For a 2 by 2 table that looks like:
Response No Response
Treatment Given 25 60
Treatment Not Given 55 43
We may fit a logistic regression by introducing the table as a binomial relationthrough cbind:
glm(formula = cbind(c(25, 60),c(55, 43)) ~ as.factor(c(1, 0)), family = binomial())
It seems from reading through related posts on this topic that another option exists, by using:
DAT <- cbind(c(rep(1, 80), rep(0, 103)), c(rep(1, 25), rep(0,55), rep(1, 60), rep(0, 43)))
with model:
glm(DAT[,2]~DAT[,1], family = binomial())

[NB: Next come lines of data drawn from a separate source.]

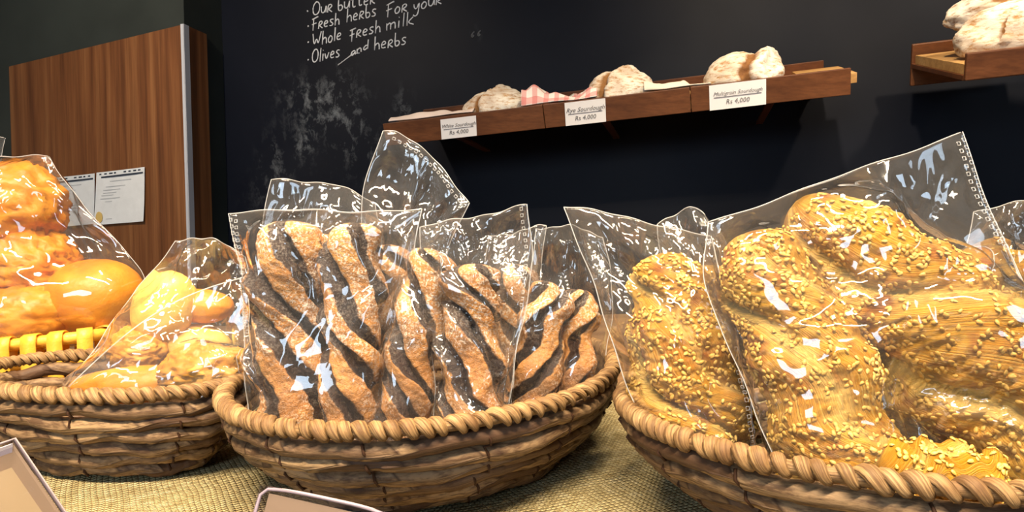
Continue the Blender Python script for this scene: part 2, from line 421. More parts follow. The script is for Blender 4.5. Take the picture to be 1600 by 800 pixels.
# walnut cladding on the column: front sheet, narrow return, chrome corner
zt = on_wall(288, 38, COLF)[2]
def cornerpt(px, py): return on_wall(px, py, COLF - .012)
tl, tr_ = cornerpt(14, 104), cornerpt(290, 38)
b = MB(); a0 = float(tl @ WA); a1 = corner_a - .004
v = []
for n in (COLF - .012, COLF):
    v += [RW(a0, n, .1), RW(a1, n, .1), RW(a1, n, tr_[2]), RW(a0, n, tl[2])]
b.add(v, [(0, 1, 2, 3), (7, 6, 5, 4), (0, 4, 5, 1), (1, 5, 6, 2), (2, 6, 7, 3), (3, 7, 4, 0)])
o = b.build('trim_1', M['panel_wood']); o['kind'] = 'structure'
b = MB(); b.quadbox(RW(corner_a, COLF + .004, .1), WA * .012, WN * .098, ZZ * (tr_[2] - .10))
o = b.build('trim_2', M['panel_wood']); o['kind'] = 'structure'
b = MB(); b.quadbox(RW(corner_a + .001, COLF - .020, .1), WA * .013, WN * .008, ZZ * (tr_[2] - .1))
b.quadbox(RW(corner_a + .011, COLF - .020, .1), WA * .004, WN * .026, ZZ * (tr_[2] - .1))
o = b.build('trim_3', M['chrome']); o['kind'] = 'structure'

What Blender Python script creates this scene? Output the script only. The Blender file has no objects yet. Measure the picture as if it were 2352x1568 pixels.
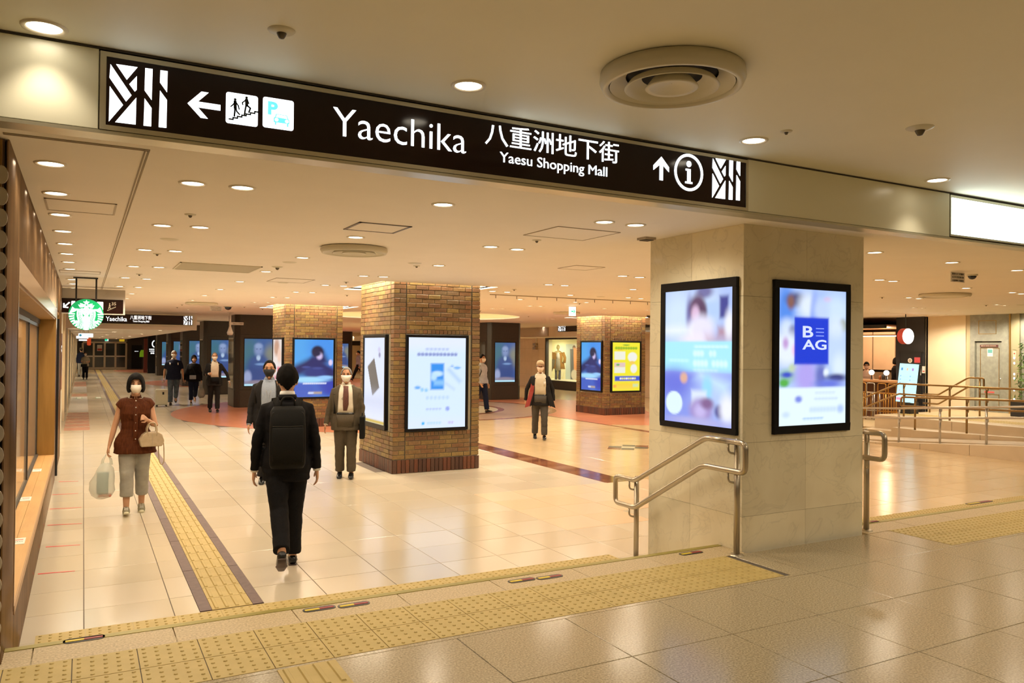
import bpy, bmesh, math, random
import numpy as np
from math import sin, cos, pi, radians
from mathutils import Vector, Matrix, noise

S = bpy.context.scene
COL = S.collection
rnd = random.Random(7)

# ------------------------------------------------------------------ camera
FPX, YAW, PIT, ROL = 1802.7, 0.5000, -0.00997, 0.01001
_f = np.array([sin(YAW)*cos(PIT), cos(YAW)*cos(PIT), -sin(PIT)])
_r0 = np.array([cos(YAW), -sin(YAW), 0.0]); _u0 = np.cross(_r0, _f)
CR = cos(ROL)*_r0 + sin(ROL)*_u0; CU = -sin(ROL)*_r0 + cos(ROL)*_u0
EYE = np.array([0.0, 0.0, 1.92])
cd = bpy.data.cameras.new('camera'); cam = bpy.data.objects.new('camera', cd); COL.objects.link(cam)
cd.sensor_width = 36.0; cd.lens = FPX/2352*36.0; cd.clip_start = 0.05; cd.clip_end = 300
cam.matrix_world = Matrix(((CR[0], CU[0], -_f[0], EYE[0]), (CR[1], CU[1], -_f[1], EYE[1]), (CR[2], CU[2], -_f[2], EYE[2]), (0, 0, 0, 1)))
S.camera = cam

# ------------------------------------------------------------------ world, exposure
W = bpy.data.worlds.new('world'); S.world = W; W.use_nodes = True
bgn = W.node_tree.nodes['Background']; bgn.inputs[0].default_value = (1.0, 0.72, 0.42, 1); bgn.inputs[1].default_value = 0.3
S.view_settings.view_transform = 'Standard'; S.view_settings.look = 'None'
S.view_settings.exposure = 0.1; S.view_settings.gamma = 1.0; S.view_settings.use_curve_mapping = False
S.cycles.use_denoising = True
S.cycles.max_bounces = 8; S.cycles.diffuse_bounces = 6; S.cycles.glossy_bounces = 3; S.cycles.transmission_bounces = 4
S.cycles.transparent_max_bounces = 6; S.cycles.sample_clamp_indirect = 4.0; S.cycles.caustics_reflective = False; S.cycles.caustics_refractive = False
LAMP = (1.0, 0.85, 0.64)      # warm white downlights
SPOT_W = 29.0; SPOT_UP = 10.0; SPOT_BACK = 115.0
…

Now, the FIRST MODEL outputs:
Call: glm(formula = cbind(c(25, 60), c(55, 43)) ~ as.factor(c(1, 0)),
family = binomial())
Coefficients:
(Intercept) as.factor(c(1, 0))1
0.3331 -1.1216
Degrees of Freedom: 1 Total (i.e. Null); 0 Residual
Null Deviance: 13.42
Residual Deviance: -7.55e-15 AIC: 13.75
while the SECOND MODEL outputs:
Call: glm(formula = DAT[, 2] ~ DAT[, 1], family = binomial())
Coefficients:
(Intercept) DAT[, 1]
0.3331 -1.1216
Degrees of Freedom: 182 Total (i.e. Null); 181 Residual
Null Deviance: 252.8
Residual Deviance: 239.3 AIC: 243.3
The coefficient estimates and p-values are the SAME, but they differ on the degree of freedom and Null/Residual deviance. The question is: are these two models the same or are they actually different? Which one is the correct one? Thanks!
Best Answer
We went through this in a comment chain here, the highlights of which are:
The models are equivalent in terms of the estimates and the wald statistics, because the information encoded in these two ways of representing the same data is exactly the same
In the first model, you've set it up as only 2 binomial measurements (grouped by the two values of a single binary predictor). So, the observed frequencies can exactly match the modeled frequencies (i.e. your model is saturated), so the residual deviance is zero. Any model that has a different response value for each level of a categorical predictor will (trivially) fit perfectly.
That phenomena is not possible in the binary case unless you have complete separation, because the fitted probabilities will never be exactly 0 or 1, which is why the residual deviance is not zero there.
In terms of which model to use... You should analyze the data as it arose in the first place, so if each of the outcomes are single binary measurements from different people, analyze it as binary data. But, for example, if each person did ten tasks and you measured the number of successes out of ten, then model
cbind(y,10-y)as the outcome. In your case, it seems like single binary outcomes for distinct units (only you know for sure), so you should probably analyze it that way.